==== INPUT RECORDS ====

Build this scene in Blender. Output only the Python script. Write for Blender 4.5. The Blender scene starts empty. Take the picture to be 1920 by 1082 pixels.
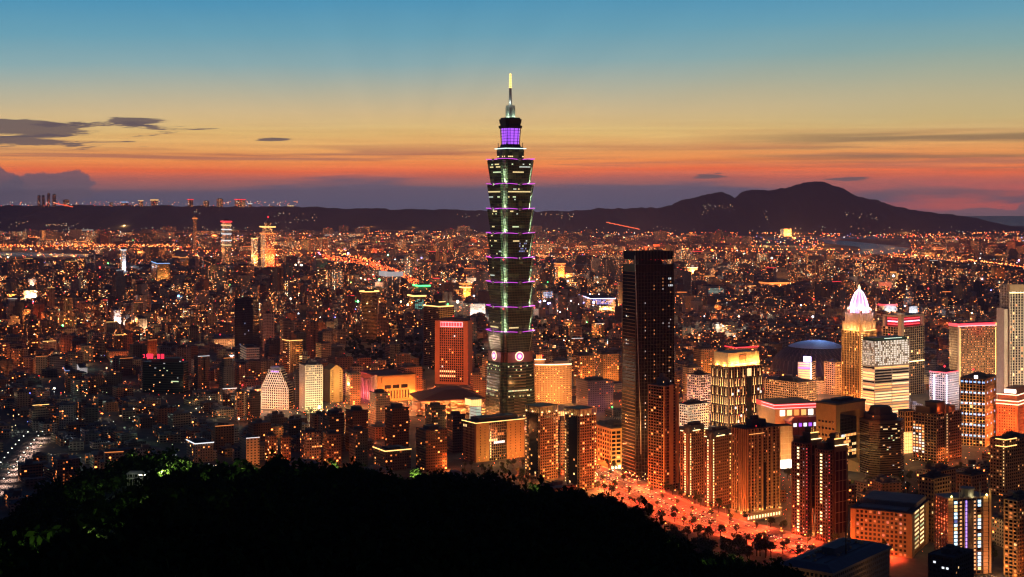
import bpy, math, random
import numpy as np
R = math.radians
rnd = random.Random(7)
nrng = np.random.default_rng(11)
SC = bpy.context.scene
COL = SC.collection

# ------------------------------------------------------------------ camera, sky, exposure
F, EYE, CX, H = 2720.0, 381.0, 960.0, 328.0          # focal length in photo pixels, eye-level row, camera height (m)
cam = bpy.data.objects.new('camera', bpy.data.cameras.new('camera'))
COL.objects.link(cam); SC.camera = cam
cam.location = (0, 0, H); cam.rotation_euler = (R(90), 0, 0)
cam.data.lens = F / 1920 * 36; cam.data.sensor_width = 36
cam.data.shift_y = -(541 - EYE) / 1920
cam.data.clip_start = 5; cam.data.clip_end = 90000
SC.view_settings.view_transform = 'Standard'; SC.view_settings.look = 'None'
SC.view_settings.exposure = 0; SC.view_settings.gamma = 1
cy = SC.cycles
cy.use_denoising = True
try: cy.denoiser = 'OPENIMAGEDENOISE'
except Exception: pass
cy.max_bounces = 4; cy.diffuse_bounces = 1; cy.glossy_bounces = 2; cy.transmission_bounces = 2; cy.volume_bounces = 0
cy.sample_clamp_indirect = 1.0; cy.caustics_reflective = False; cy.caustics_refractive = False
cy.use_light_tree = True
SC.render.filter_size = 1.25; cy.filter_width = 1.25

def lin(*c):
    return tuple((x/255/12.92 if x/255 <= .04045 else ((x/255+.055)/1.055)**2.4) for x in c)

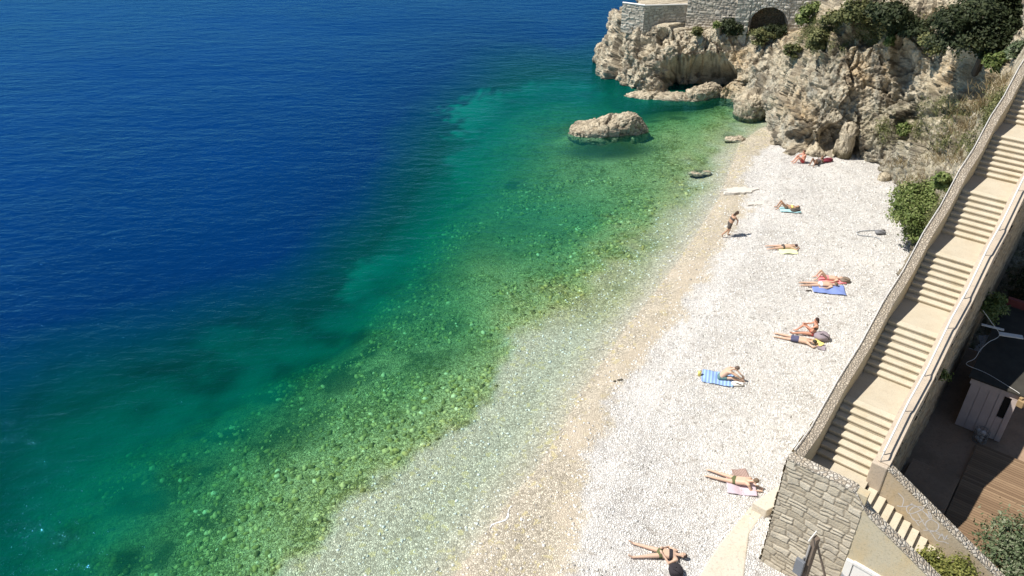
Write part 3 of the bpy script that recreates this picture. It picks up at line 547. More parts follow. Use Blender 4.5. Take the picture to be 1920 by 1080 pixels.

====

■ EXERCISE DIRECTIONS
All the records need to be repeated exactly, with the images dropped.

■ TASK RESULT
Build this scene in Blender. Output only the Python script. Write for Blender 4.5. The Blender scene starts empty. Take the picture to be 1920 by 1082 pixels.
import bpy, math, random
import numpy as np
R = math.radians
rnd = random.Random(7)
nrng = np.random.default_rng(11)
SC = bpy.context.scene
COL = SC.collection

# ------------------------------------------------------------------ camera, sky, exposure
F, EYE, CX, H = 2720.0, 381.0, 960.0, 328.0          # focal length in photo pixels, eye-level row, camera height (m)
cam = bpy.data.objects.new('camera', bpy.data.cameras.new('camera'))
COL.objects.link(cam); SC.camera = cam
cam.location = (0, 0, H); cam.rotation_euler = (R(90), 0, 0)
cam.data.lens = F / 1920 * 36; cam.data.sensor_width = 36
cam.data.shift_y = -(541 - EYE) / 1920
cam.data.clip_start = 5; cam.data.clip_end = 90000
SC.view_settings.view_transform = 'Standard'; SC.view_settings.look = 'None'
SC.view_settings.exposure = 0; SC.view_settings.gamma = 1
cy = SC.cycles
cy.use_denoising = True
try: cy.denoiser = 'OPENIMAGEDENOISE'
except Exception: pass
cy.max_bounces = 4; cy.diffuse_bounces = 1; cy.glossy_bounces = 2; cy.transmission_bounces = 2; cy.volume_bounces = 0
cy.sample_clamp_indirect = 1.0; cy.caustics_reflective = False; cy.caustics_refractive = False
cy.use_light_tree = True
SC.render.filter_size = 1.25; cy.filter_width = 1.25

def lin(*c):
    return tuple((x/255/12.92 if x/255 <= .04045 else ((x/255+.055)/1.055)**2.4) for x in c)

Write part 3 of the bpy script that recreates this picture. It picks up at line 547. More parts follow. Use Blender 4.5. Take the picture to be 1920 by 1080 pixels.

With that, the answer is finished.